REQUIRED TASK:
Determine how many lines in the entries below include "picks". The reply should be that number and nothing else.

═════ SUPPLIED INFORMATION ═════

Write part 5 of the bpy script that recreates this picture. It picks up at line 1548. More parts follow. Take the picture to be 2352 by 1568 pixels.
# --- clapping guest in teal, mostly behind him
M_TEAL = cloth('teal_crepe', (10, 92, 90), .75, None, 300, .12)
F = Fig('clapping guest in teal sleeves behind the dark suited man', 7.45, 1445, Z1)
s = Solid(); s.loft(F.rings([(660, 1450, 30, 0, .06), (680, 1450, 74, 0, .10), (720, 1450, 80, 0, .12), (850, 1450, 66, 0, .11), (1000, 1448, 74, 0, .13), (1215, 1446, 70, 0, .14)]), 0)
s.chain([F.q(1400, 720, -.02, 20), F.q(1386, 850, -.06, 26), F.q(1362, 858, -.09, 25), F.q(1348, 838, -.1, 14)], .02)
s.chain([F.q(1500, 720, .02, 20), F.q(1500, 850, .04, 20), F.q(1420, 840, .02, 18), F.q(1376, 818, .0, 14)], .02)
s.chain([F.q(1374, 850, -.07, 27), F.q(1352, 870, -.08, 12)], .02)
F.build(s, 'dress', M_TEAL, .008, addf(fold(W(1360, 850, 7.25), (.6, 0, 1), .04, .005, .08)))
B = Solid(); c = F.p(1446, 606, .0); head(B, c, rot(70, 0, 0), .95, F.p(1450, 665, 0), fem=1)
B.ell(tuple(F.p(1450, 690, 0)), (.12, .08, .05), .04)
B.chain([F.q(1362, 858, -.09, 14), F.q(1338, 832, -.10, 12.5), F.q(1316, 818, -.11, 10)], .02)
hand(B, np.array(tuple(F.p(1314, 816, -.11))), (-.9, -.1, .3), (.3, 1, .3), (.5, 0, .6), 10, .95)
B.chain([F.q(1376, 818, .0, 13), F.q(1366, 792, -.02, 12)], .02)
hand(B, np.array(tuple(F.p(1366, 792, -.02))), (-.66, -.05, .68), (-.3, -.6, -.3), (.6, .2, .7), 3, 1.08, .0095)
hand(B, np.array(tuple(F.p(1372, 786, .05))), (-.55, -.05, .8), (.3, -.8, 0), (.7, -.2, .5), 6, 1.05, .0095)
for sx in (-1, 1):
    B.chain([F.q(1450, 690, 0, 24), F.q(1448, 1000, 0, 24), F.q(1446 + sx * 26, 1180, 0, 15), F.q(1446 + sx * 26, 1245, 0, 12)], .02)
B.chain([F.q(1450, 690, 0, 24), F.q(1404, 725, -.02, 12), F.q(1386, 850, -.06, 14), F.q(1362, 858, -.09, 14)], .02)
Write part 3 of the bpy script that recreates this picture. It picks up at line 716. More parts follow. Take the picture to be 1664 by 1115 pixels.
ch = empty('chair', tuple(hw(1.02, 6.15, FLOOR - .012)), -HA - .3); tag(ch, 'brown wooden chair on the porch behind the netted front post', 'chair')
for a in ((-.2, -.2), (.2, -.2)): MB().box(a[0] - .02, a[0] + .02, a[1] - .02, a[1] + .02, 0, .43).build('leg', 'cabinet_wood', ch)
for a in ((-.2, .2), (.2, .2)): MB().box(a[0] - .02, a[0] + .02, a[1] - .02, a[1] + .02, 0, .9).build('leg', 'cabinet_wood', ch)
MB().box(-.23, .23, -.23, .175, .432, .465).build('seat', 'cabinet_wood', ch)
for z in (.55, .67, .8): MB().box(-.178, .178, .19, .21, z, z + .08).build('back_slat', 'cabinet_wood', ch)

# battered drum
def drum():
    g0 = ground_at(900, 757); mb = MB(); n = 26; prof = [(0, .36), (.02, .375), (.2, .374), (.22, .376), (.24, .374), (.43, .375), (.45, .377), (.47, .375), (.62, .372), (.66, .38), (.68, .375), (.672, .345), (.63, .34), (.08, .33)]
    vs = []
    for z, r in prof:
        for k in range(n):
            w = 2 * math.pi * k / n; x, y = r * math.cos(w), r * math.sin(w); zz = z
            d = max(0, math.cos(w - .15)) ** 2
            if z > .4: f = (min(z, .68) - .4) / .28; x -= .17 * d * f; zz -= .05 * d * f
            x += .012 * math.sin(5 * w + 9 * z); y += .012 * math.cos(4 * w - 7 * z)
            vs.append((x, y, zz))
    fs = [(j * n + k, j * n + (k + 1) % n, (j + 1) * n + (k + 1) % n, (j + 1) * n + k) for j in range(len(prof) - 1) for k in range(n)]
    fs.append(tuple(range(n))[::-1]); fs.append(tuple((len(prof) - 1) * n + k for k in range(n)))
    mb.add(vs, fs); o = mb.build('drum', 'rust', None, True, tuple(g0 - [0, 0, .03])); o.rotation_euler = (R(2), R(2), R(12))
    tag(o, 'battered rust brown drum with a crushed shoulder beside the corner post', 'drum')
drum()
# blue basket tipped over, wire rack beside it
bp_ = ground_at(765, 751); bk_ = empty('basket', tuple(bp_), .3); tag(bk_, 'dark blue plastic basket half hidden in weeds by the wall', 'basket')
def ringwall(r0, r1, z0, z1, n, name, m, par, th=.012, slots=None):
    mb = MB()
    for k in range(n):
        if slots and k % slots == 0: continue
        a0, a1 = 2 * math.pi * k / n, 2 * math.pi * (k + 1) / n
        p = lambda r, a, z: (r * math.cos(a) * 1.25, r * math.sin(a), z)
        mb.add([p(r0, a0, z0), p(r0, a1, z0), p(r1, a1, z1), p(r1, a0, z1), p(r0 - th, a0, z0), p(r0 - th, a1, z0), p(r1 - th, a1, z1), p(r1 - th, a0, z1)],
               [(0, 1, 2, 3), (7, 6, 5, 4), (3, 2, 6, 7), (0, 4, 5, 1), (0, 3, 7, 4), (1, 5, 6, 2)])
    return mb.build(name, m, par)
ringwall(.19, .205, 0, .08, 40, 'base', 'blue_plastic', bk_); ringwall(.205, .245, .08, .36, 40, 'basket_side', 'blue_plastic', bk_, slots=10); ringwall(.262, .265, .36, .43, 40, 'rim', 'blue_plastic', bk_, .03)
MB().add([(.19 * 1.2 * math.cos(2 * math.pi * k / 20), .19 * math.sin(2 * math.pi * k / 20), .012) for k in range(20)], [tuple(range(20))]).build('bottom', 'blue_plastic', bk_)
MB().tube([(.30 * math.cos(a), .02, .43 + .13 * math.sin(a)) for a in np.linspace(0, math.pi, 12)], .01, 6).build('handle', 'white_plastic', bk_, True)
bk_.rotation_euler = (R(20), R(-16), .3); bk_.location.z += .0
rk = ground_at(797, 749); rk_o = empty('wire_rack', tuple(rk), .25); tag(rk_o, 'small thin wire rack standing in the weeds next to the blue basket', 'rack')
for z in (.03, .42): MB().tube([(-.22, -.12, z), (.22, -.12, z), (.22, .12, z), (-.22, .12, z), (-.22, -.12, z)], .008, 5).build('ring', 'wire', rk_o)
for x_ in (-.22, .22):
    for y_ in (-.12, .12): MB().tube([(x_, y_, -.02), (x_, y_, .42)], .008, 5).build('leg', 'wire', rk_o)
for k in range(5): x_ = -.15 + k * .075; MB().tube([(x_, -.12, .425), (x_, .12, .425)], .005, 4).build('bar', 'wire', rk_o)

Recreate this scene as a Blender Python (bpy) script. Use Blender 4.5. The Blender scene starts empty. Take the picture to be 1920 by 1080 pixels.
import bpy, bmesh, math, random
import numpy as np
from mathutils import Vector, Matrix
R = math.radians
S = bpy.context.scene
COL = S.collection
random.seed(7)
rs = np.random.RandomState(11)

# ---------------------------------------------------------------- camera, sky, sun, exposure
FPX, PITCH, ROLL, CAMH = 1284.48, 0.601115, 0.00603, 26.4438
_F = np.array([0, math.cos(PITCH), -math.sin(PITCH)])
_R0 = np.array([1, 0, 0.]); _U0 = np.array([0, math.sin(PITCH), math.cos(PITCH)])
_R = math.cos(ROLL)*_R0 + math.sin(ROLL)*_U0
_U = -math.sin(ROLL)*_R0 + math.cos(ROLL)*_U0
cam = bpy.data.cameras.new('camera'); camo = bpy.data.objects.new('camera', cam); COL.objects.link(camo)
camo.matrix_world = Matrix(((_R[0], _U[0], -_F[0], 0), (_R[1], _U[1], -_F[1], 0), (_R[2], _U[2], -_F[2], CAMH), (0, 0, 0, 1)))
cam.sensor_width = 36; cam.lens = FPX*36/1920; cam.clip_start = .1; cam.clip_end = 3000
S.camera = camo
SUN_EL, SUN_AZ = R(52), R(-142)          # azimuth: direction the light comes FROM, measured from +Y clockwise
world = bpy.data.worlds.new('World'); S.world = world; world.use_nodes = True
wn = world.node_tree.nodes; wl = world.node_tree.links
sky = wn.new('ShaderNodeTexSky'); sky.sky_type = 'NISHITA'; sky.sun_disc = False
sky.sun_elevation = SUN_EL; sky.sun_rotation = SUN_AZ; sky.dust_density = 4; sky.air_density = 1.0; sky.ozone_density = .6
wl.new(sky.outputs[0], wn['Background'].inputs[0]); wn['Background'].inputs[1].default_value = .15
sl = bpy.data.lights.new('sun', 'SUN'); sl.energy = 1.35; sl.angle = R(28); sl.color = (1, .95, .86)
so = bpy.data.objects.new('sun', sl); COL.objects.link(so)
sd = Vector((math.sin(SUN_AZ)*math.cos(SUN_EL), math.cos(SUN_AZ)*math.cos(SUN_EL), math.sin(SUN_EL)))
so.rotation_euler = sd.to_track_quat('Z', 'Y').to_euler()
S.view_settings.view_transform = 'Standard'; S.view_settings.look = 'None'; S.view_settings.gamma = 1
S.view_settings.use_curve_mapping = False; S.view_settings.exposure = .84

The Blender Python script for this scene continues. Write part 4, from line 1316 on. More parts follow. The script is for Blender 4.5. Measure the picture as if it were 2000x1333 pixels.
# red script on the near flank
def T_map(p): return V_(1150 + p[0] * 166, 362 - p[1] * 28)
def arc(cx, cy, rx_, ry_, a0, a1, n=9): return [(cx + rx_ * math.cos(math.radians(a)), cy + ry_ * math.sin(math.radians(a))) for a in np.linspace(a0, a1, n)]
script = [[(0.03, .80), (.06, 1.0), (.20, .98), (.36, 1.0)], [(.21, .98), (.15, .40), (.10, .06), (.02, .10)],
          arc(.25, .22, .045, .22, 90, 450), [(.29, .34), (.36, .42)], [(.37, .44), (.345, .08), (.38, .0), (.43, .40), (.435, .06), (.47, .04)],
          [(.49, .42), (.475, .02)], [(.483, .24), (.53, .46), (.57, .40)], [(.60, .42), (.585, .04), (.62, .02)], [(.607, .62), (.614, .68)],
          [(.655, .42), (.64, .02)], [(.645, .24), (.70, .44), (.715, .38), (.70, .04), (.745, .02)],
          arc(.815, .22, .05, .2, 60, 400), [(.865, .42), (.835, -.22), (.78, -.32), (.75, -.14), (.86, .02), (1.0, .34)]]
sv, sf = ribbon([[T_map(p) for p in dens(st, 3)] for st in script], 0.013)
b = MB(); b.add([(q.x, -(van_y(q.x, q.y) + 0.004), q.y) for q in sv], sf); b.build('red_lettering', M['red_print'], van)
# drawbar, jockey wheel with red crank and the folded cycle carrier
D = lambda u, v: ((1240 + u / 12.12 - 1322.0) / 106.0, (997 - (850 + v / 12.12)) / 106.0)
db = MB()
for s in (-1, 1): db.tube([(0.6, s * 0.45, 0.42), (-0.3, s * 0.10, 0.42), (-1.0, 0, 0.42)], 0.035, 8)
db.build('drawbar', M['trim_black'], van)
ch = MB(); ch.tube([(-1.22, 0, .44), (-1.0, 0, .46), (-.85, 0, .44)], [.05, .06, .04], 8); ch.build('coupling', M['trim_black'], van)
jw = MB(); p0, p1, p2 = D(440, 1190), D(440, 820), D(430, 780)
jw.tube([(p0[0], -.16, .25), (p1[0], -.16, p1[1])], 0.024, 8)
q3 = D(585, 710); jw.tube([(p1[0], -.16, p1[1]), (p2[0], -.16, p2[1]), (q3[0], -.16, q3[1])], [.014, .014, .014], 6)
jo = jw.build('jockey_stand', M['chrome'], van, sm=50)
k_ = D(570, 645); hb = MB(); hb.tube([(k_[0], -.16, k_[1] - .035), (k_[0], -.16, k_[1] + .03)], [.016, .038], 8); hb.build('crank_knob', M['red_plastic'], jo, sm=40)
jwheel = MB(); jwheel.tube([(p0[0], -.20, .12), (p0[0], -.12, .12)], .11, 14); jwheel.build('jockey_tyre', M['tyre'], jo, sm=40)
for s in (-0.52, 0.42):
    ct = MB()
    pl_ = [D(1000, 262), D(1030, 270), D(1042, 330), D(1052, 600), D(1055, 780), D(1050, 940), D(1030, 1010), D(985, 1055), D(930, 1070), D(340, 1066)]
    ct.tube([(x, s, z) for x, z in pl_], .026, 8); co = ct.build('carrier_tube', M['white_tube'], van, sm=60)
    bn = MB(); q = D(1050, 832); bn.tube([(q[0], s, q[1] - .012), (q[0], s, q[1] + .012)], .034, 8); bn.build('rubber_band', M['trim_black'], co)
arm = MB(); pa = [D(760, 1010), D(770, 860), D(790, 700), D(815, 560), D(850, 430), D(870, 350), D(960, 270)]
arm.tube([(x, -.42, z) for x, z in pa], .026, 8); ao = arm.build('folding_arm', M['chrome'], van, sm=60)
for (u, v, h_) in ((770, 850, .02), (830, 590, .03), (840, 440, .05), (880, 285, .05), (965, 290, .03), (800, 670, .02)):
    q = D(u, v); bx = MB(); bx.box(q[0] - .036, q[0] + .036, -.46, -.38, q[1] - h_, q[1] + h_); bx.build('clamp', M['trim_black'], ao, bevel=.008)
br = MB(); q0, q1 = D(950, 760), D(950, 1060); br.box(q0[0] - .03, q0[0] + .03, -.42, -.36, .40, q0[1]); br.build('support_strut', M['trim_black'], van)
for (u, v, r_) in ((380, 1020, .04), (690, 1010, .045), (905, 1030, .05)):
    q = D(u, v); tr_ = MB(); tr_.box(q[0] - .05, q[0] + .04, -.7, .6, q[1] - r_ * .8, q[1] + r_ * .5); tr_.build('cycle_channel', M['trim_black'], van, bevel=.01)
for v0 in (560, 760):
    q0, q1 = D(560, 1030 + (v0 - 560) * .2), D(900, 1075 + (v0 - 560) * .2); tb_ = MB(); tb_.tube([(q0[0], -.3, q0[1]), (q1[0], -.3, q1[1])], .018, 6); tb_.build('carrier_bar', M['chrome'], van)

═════

FINISHED EXERCISE:
2